Después de pasar por el Festival de San Sebastián, Caníbal, la última película de Manuel Martín Cuenca (La flaqueza del bolchevique, Malas temporadas) llega a las salas españolas este fin de semana.
Caníbal no engaña. Si el título o el póster no son suficientes para aclarar al espectador de qué va la película esto quedará totalmente claro en los primeros cinco minutos de metraje, donde se nos enseña el modus operandi de este particular caníbal, Carlos, quien acecha a sus presas, las mata y se las come mientras bebe una copa de vino.
Pero Carlos es también un conocido sastre que vive en el centro de la ciudad de Granada. Un tipo solitario y no demasiado hablador interpretado correctamente por Antonio de la Torre. Y la rutina de su vida (que se articula en tres pilares fundamentales: coser, matar y comer) se ve alterada con la llegada de Nina, una joven rumana que busca a su hermana desaparecida.

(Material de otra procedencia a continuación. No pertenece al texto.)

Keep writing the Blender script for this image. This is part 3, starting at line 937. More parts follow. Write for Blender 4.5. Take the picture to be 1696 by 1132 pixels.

La cinta se desarrolla entre una ciudad de provincias -Granada- donde nunca pasan demasiadas cosas y una preciosa sierra aún nevada. Martín Cuenca nos adentra con habilidad en ese mundo calmado y nos muestra el día a día de Carlos, donde con acierto insinúa más que muestra la peculiar rutina de este sastre.
Para el director la película trata “sobre la dialéctica entre el mal y el amor” y de si el amor puede ser redentor o si por el contrario su fuerza no es tan poderosa como todas las películas, libros y canciones nos han dicho siempre. Eso deberá ser el espectador quien lo decida.
La película es correcta, muy lejos de la brillante El silencio de los corderos (imposible no mirar de reojo al caníbal más famoso de la historia del cine) y destacan sobre todo la actuación de la actriz rumana Olivia Melinte en el papel de Nina, la cuidada fotografía y el interesante juego con la cámara en la escena que abre la película. Es una pena no haber aprovechado más a Antonio de la Torre, que seguro que hubiera podido dar más de sí.
Pero por desgracia, a pesar del interesante punto de partida no logra ir más allá: no empatizamos con el protagonista y tampoco nos llega a dar asco o miedo; simplemente nos limitamos a contemplar sus idas y venidas hasta que todo funde a negro y nosotros nos levantamos de la butaca.